Pbro. Jorge H. Leiva
Caretas, cenizas y guerra en Ucrania
Nada más peligroso que mono con navaja, se dice comúnmente con ironía y con cierto terror.
Nada más temible que un necio con poder, decía el Jesuita Castellani en el siglo XX. Ahora los monos, estos seres de las cavernas atemorizados y neuróticos del siglo XXI, que somos los habitantes de nuestra nueva era, en vez de tener navajas tenemos ojivas nucleares; en vez de tener piedras para golpear la cabeza de Caín tenemos cohetes inter continentales suficientes para destruir, en segundos, ciudades enteras.
Ayer, con hachas y flechas; hoy, con armas de destrucción masiva; el corazón humano sigue siendo el mismo, sin el poder del Amor Divino que todo lo renueva desde la Cruz pascual. Detrás de una catapulta que tiraba piedras contra una muralla medieval, había un corazón tan herido, como el que existe detrás del moderno fusil, que dispara en segundos innumerables balas capaces de atravesar innumerables corazones. Así, la crueldad de Senaquerib invadiendo Judea en el 701 (a.C.), la de Nabucodonosor y/o la de Tito destruyendo Jerusalén es la misma que la de los modernos generales de hoy, planeando estrategias ofensivas en la frontera de Rusia y Ucrania.
En consecuencia, dentro de mí yace un corazón genocida como el de aquellos que imperaban en el tiempo del genocidio armenio, de la solución final de los nazis, de los campos de exterminio de los bolcheviques o de las dictaduras de las republiquetas emergentes del siglo XX. Dentro de mi pecho late sangre homicida, como la de los “crímenes de guerra”, denunciados por Alberdi en la mal llamada guerra del Paraguay. Es que el corazón humano no se arregla con normas exteriores, con declaraciones rimbombantes o con amaestramientos ideológicos… Por el contrario, se sana desde dentro con lentos procesos de educación en la prudencia, en la templanza, en la justicia y en la fortaleza y se reforma en el cuidado proceso de conversión y renovación.

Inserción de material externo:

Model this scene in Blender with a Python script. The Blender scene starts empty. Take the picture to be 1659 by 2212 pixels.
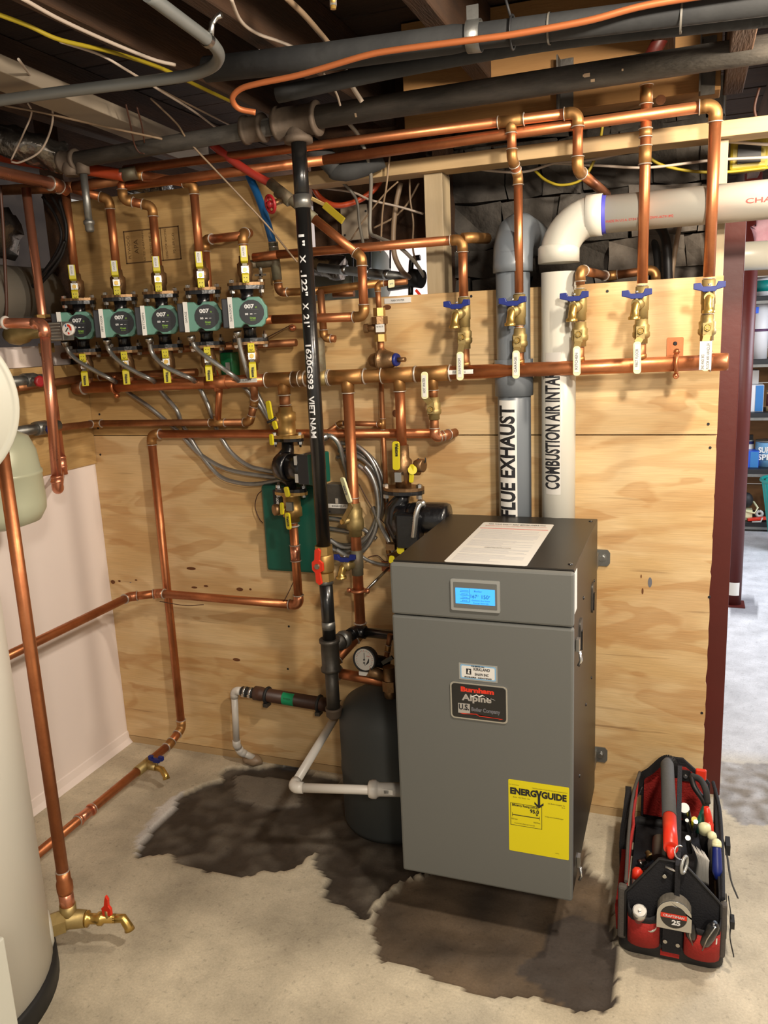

El corazón de piedra no se convierte en carne capaz de empatía si no es a través de la efusión del Espíritu, como decía Ezequiel en el destierro de Babilonia. (Ez 36). Quizá muchos de nosotros estemos bailando carnavales en estos días: y es bueno que así suceda, sobre todo para reírnos de la fugacidad de la existencia, que nos demuestra cada día que nuestros poderes mundanos son como una brisa, como una flor del campo que por la mañana florece y por la tarde de seca. A su vez, quizá algunos de nosotros, este miércoles que viene, nos dejemos “ensuciar la frente” con la ceniza que nos recuerda que somos polvos y que al polvo volveremos, para rememorar que la única guerra legítima es la que realizamos contra nuestra propia soberbia y necedad.
La careta del carnaval y la ceniza del comienzo de la cuaresma nos quieren recordar que nuestras razones mundanas por las que legitimamos las violencias de turno son vanas y necias. La divertida máscara nos recordará que casi siempre somos una caricatura. Mientras que la ceniza nos traerá a la memoria algo de la convicción de que el sepulcro es nuestra última casa antes de la que tenemos en el cielo (Jn 14). Yo, que soy Hitler invadiendo Polonia, recordaré en estos días que la granada y el revólver que tengo en mis manos son disfraces de la necedad y la insolencia con la que se reviste la idolatría de mí mismo.
Si en estos días seguimos la triste historia de la guerra de Ucrania, pidamos al “Príncipe de la paz” (Is 11) que nos haga instrumentos de paz y supliquémosle que nos saque la careta del carnaval de la vida, que nos ensucie la cara con cenizas y que nos lave el rostro con agua de pureza eterna para que los monos dejemos en el suelo la navaja o la transformemos en un arado o en una medalla de Nuestra Señora. Porque, como siempre, sobre las caretas y las cenizas triunfará el agua bendita pascual.